The late author Michael Rogin, whose 1998 book “Blackface, White Noise: Jewish Immigrants in the Hollywood Melting Pot” (University of California Press) investigated this phenomenon, wrote that many Jewish members of the entertainment industry “thought that depicting Jews [as themselves] would promote anti-Semitism, so they hid it. Blackface is a metaphor for that.”

“In actuality,” wrote film scholar Lester Friedman in “Hollywood’s Image of the Jew” (Ungar Publishing Co., 1982), “many Jewish performers gained early and continued success using [blackface] … Indeed, it is too easy to ignore the derogatory aspects of such activities, the unconscious racism accepted and nourished by such cruel parodies, by citing historical contexts.

“The undisguised elements of ridicule in such blackface portrayals by Jews mimicking the outlandish stereotypes of blacks,” he continued, “now looks suspiciously like one group’s desperate need to assert its own superiority by mimicking another.”

In time, blackface became passé. Prominent individuals who have over the years drawn criticism for appearing in blackface include actor Ted Danson, who showed up at a 1993 Friars Club roast for his then-girlfriend Whoopi Goldberg in minstrel blackface; Florida’s secretary of state, who resigned recently from his post after a 2005 Halloween party photograph surfaced of him in blackface, costumed as a victim of Hurricane Katrina; and then-New York State legislator Dov Hikind, who donned brown makeup and an Afro wig for a 2013 Purim party, portraying a “black basketball player.”

Hikind, first attributing the ensuing criticism to a climate of “political correctness to the absurd,” later apologized for his “deeply disturbing” act.

In a related matter, NBC host Megyn Kelly lost her job last year for asking on-air what was wrong with dressing in blackface, referring to a controversy surrounding a white celebrity who darkened her skin to look like Diana Ross on Halloween.

Kelly, too, apologized.
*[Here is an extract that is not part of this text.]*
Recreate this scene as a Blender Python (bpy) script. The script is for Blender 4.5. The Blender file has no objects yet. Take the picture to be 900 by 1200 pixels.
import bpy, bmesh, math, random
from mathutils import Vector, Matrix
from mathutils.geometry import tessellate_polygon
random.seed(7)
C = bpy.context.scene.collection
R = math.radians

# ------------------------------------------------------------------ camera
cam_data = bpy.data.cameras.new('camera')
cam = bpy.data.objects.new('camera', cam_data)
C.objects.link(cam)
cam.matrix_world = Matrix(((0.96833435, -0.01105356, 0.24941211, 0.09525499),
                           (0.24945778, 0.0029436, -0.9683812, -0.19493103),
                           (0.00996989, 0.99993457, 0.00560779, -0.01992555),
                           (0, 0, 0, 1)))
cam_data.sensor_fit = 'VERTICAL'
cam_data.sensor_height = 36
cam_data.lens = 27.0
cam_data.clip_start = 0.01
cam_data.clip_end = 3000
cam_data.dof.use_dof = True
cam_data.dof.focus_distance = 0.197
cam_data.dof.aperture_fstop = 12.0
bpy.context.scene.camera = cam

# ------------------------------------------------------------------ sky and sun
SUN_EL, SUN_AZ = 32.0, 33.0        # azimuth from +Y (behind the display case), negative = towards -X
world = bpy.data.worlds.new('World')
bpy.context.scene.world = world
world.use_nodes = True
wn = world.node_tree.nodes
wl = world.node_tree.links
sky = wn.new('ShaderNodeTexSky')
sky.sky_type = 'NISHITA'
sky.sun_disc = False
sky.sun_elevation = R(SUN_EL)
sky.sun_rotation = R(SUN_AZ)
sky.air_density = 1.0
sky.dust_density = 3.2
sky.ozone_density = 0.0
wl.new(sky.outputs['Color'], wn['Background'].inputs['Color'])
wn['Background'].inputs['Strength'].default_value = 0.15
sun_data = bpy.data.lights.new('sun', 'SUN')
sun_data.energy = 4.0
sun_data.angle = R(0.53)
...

As did Northam, for his Michael Jackson impersonation

When Jolson did blackface, apparently no apology was needed.

His role in “The Jazz Singer,” which highlighted his dilemma as the child of an Orthodox family who was balancing his parents’ desire for him to enter the cantorate with his wish for a secular musical career, has been controversial because the actor spent much time on-screen in blackface. This was a performance mode he shared with many black entertainers of the time such as Bert Williams and Bilo (Sammie Russell), said Charles Musser, professor of American studies, film studies and theater studies at Yale University.

The first talkie shown in many black-owned movie theaters in this country was “The Jazz Singer,” Musser writes in “Why Did Negroes Love Al Jolson and ‘The Jazz Singer’?: Melodrama, Blackface and Cosmopolitan Theatrical Culture,” a 2011 essay in Film History journal. “African American newspapers also praised ‘The Jazz Singer,’” he wrote, adding that the papers noted that black audiences, particularly black women, “had intense emotional reactions to the film.”

As a member of a fellow minority group, Jolson often aligned himself with black Americans’ struggles for acceptance. Jolson was widely known in the black community for supporting the careers of black entertainers, Musser said.

Other academics have similar views. In an email interview with The Jewish Week, Jonathan Sarna, professor of Jewish American history at Brandeis University, said, “Many believe that Jolson was actually displaying sympathy for African Americans” in his “Jazz Singer” performance.

“Blackface, once upon a time, was commonplace and not viewed as negative or an effort to stigmatize; indeed, many of those who put on blackface felt that through it they came to understand something of the black experience (much as in “Gentleman’s Agreement,” the character who pretended to be a Jew came to understand the stigma of being Jewish),” Sarna continued. “Over time, of course, blackface became unacceptable, seen either as demeaning or as a form of cultural appropriation.”

As a precursor to the Northam controversy, Bobby Berger, a Baltimore actor who specialized in impersonations of Al Jolson, decided to stop his act four years ago — audiences objected to him performing, authentically, in blackface.